Os representantes do Povo Francês constituídos em Assembléia Nacional, considerando, que a ignorância o olvido e o menosprezo aos Direitos do homem são as únicas causas dos males públicos e da corrupção dos governos, resolvem expor uma declaração solene os direitos naturais, inalienáveis, imprescritíveis e sagrados do homem, a fim de que esta declaração, sempre presente a todos os membros do corpo social, permaneça constantemente atenta a seus direitos e deveres, a fim de que os atos do Poder Legislativo e do Poder Executivo possam ser a cada momento comparados com o objetivo de toda instituição política e no intuito de serem pôr ela respeitados; para que as reclamações dos cidadãos fundamentais daqui pôr diante em princípios simples e incontestáveis, venham a manter sempre a Constituição e o bem-estar de todos.

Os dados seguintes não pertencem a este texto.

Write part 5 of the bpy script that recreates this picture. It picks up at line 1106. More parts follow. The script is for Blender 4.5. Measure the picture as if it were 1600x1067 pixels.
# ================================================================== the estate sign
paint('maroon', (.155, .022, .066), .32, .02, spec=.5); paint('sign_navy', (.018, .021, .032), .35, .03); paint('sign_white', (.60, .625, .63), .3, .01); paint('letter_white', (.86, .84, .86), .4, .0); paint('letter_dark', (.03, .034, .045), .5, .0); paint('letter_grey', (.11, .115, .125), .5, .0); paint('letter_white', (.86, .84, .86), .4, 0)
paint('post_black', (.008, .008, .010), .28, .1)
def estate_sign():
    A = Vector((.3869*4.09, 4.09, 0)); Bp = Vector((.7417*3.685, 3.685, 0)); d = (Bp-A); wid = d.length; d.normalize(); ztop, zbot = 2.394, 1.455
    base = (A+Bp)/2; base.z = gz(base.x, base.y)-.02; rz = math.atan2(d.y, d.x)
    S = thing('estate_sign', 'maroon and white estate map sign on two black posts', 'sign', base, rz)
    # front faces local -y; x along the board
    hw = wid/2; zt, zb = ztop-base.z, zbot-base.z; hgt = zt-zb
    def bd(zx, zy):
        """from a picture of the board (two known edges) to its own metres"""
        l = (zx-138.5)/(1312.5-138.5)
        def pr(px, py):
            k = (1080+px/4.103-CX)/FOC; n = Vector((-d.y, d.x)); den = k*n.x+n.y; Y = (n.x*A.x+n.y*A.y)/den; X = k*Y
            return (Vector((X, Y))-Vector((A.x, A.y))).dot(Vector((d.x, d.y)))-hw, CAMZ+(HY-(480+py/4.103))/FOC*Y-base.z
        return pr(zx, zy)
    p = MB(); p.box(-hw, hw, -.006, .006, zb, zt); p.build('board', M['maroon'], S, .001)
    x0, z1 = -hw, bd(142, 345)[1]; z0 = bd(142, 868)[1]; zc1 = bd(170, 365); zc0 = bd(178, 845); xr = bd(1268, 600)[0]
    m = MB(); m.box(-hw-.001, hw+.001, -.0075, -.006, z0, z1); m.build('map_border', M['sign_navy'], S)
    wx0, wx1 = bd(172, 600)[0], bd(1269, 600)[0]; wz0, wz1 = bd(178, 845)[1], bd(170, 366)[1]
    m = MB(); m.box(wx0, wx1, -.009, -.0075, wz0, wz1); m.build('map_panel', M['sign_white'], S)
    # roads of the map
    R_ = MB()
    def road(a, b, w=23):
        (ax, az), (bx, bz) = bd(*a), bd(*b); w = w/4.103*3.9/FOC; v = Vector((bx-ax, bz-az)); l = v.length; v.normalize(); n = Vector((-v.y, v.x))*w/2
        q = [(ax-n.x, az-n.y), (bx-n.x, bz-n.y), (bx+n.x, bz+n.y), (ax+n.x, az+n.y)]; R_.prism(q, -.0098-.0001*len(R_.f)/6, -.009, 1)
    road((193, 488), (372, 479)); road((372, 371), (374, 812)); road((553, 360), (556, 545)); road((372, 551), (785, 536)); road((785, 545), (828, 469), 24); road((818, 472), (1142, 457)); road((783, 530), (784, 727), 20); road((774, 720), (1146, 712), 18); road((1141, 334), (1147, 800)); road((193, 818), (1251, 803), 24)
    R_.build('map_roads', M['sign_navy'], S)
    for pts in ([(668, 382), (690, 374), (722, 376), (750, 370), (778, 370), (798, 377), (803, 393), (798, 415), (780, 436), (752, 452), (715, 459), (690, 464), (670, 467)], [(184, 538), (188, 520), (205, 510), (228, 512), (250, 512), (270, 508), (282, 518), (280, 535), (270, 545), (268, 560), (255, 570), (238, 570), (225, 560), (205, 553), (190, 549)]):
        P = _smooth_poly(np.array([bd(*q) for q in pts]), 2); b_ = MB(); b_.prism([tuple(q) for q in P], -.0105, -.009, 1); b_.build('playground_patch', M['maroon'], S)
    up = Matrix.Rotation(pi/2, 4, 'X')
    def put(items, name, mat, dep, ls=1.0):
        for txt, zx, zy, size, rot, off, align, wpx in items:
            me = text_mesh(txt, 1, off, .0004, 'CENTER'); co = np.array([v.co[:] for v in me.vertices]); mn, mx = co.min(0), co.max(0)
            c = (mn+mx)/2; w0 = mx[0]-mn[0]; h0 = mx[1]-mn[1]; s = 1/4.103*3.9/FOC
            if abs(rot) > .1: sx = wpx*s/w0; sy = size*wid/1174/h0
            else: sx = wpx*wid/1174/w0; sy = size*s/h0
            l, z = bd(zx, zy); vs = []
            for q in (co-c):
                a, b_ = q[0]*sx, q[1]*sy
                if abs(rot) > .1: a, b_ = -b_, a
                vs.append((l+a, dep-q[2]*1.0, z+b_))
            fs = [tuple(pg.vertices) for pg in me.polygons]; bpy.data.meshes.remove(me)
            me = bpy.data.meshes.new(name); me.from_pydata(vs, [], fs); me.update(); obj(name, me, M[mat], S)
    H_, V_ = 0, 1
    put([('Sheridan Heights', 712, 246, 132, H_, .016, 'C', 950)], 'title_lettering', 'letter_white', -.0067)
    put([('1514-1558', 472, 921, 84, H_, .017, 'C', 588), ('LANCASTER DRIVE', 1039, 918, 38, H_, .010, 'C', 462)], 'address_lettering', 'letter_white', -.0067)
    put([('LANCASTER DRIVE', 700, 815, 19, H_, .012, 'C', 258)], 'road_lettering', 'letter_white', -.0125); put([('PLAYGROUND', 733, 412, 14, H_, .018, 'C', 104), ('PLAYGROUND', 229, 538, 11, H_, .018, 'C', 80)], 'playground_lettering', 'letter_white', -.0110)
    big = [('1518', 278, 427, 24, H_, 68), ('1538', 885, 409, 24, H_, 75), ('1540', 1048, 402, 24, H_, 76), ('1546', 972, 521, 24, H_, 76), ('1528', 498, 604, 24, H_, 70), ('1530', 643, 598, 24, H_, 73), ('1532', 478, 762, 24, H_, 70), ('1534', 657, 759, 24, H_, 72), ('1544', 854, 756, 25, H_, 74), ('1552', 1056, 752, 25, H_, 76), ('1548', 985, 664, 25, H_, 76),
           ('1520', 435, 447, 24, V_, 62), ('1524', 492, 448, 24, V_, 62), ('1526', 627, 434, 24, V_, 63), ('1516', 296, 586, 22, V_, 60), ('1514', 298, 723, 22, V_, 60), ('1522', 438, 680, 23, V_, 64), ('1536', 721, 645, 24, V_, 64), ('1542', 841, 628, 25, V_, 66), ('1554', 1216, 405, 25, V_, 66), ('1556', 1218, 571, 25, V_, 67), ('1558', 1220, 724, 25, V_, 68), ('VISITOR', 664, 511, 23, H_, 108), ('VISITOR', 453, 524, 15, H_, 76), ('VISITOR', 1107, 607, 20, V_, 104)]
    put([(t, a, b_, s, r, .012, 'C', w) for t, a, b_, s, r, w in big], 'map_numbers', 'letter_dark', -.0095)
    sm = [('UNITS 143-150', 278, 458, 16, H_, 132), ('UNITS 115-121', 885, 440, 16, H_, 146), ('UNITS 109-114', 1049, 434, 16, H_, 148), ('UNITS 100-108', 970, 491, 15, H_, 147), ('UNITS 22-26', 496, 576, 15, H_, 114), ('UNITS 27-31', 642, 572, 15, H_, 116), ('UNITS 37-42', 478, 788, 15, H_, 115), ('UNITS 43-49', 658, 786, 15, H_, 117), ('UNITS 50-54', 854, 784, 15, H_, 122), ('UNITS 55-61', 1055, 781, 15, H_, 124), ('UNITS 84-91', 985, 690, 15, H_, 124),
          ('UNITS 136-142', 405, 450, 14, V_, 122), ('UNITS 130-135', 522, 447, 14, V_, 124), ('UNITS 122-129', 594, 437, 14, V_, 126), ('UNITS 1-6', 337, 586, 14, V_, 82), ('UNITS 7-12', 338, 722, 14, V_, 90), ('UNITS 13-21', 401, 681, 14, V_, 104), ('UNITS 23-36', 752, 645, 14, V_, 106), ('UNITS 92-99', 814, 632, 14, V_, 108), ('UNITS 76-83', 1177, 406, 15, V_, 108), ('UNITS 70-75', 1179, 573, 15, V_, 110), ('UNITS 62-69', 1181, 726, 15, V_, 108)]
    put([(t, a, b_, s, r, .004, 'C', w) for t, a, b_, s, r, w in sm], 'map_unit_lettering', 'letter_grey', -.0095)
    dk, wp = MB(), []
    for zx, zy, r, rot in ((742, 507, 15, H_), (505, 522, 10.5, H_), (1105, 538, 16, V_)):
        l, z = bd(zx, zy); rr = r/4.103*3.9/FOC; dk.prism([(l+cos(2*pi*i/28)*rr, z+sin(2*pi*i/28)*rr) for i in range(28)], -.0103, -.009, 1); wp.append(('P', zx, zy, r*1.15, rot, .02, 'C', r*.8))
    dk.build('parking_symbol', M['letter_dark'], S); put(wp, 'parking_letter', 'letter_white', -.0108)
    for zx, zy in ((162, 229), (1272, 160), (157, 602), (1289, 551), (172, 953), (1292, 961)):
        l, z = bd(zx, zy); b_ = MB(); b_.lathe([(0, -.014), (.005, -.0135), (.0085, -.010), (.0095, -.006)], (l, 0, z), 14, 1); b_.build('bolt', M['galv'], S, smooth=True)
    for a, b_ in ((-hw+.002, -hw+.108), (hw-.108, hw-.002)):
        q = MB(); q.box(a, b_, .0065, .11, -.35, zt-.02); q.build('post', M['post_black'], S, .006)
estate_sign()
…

Em conseqüência, a Assembléia Nacional reconhece e declara em presença e sob os auspícios do Ser Supremo, os seguintes direitos do Homem e do Cidadão:

I
Os homens nascem e ficam iguais em direitos. As distinções sociais só podem ser fundamentadas na utilidade comum.

II
O fim de toda associação política é a conservação dos direitos naturais e imprescritíveis ao homem.

III
O princípio de toda a Soberania reside essencialmente na Nação; nenhuma corporação, nenhum indivíduo pode exercer autoridade que não emane diretamente dela.

IV
A liberdade consiste em poder fazer tudo quanto não incomode o próximo; assim o exercício dos direitos naturais de cada homem não tem limites senão nos que asseguram o gozo destes direitos. Estes limites não podem ser determinados senão pela lei.

V
A lei só tem direito de proibir as ações prejudiciais à sociedade. Tudo quanto não é proibido pela lei não pode ser impedido e ninguém pode ser obrigado a fazer o que ela não ordena.

VI
A lei é a expressão da vontade geral. Todos os cidadãos têm o direito de concorrer pessoalmente ou pôr seus representantes à sua formação. Ela deve ser a mesma para todos, quer ela proteja , quer ela castigue. Todos os cidadãos, sendo iguais aos seus olhos, sendo igualmente admissíveis a todas as dignidades, colocações e empregos públicos, segundo suas virtudes e seus talentos.

VII
Nenhum homem poder ser acusado, sentenciado, nem preso se não for nos casos determinados pela lei e segundo as formas que ela tem prescrito. O que solicitam, expedem, executam ou fazem executar ordens arbitrárias, devem ser castigados; mas todo cidadão chamado ou preso em virtude da lei devem obedecer no mesmo instante; torna-se culpado pela resistência.

VIII
A lei não deve estabelecer senão penas estritamente e evidentemente necessárias e ninguém pode ser castigado senão em virtude de uma lei estabelecida e promulgada anteriormente ao delito e legalmente aplicada.

IX
Todo homem sendo julgado inocente até quando for declarado culpado, se é julgado indispensável detê-lo, qualquer rigor que não seja necessário para assegurar-se da sua pessoa deve ser severamente proibido pôr lei.

X
Ninguém pode ser incomodado pôr causa das suas opiniões, mesmo religiosas, contanto que não perturbem a ordem pública estabelecida pela lei.

XI
A livre comunicação de pensamentos e opinião é um dos direitos mais preciosos do homem; todo cidadão pode pois falar, escrever, imprimir livremente, salvo quando tiver que responder do abuso dessa liberdade nos casos previstos pela lei.

XII
A garantia dos direitos do homem e do cidadão necessita da força pública; esta força é instituída pela vantagem de todos e não para a utilidade particular daqueles aos quais foi confiada.

XIII
Para o sustento da força pública e para as despesas da administração, uma contribuição comum é indispensável. Ela deve ser igualmente repartida entre todos os cidadãos em razão das suas faculdades.

XIV
Cada cidadão tem o direito de constatar pôr ele mesmo ou pôr seus representantes a necessidade de contribuição pública, de consenti-la livremente, de acompanhar o seu emprego, de determinar a cota, a estabilidade, a cobrança e o tempo.

XV
A sociedade tem o direito de exigir contas a qualquer agente público de sua administração.

XVI
Qualquer sociedade na qual a garantia dos direitos não está em segurança, nem a separação dos poderes determinada, não tem constituição.

XVII
Sendo a propriedade um direito inviolável e sagrado, ninguém pode ser dela privado, a não ser quando a necessidade pública, legalmente reconhecida, o exige evidentemente e sob a condição de uma justa e anterior indenização.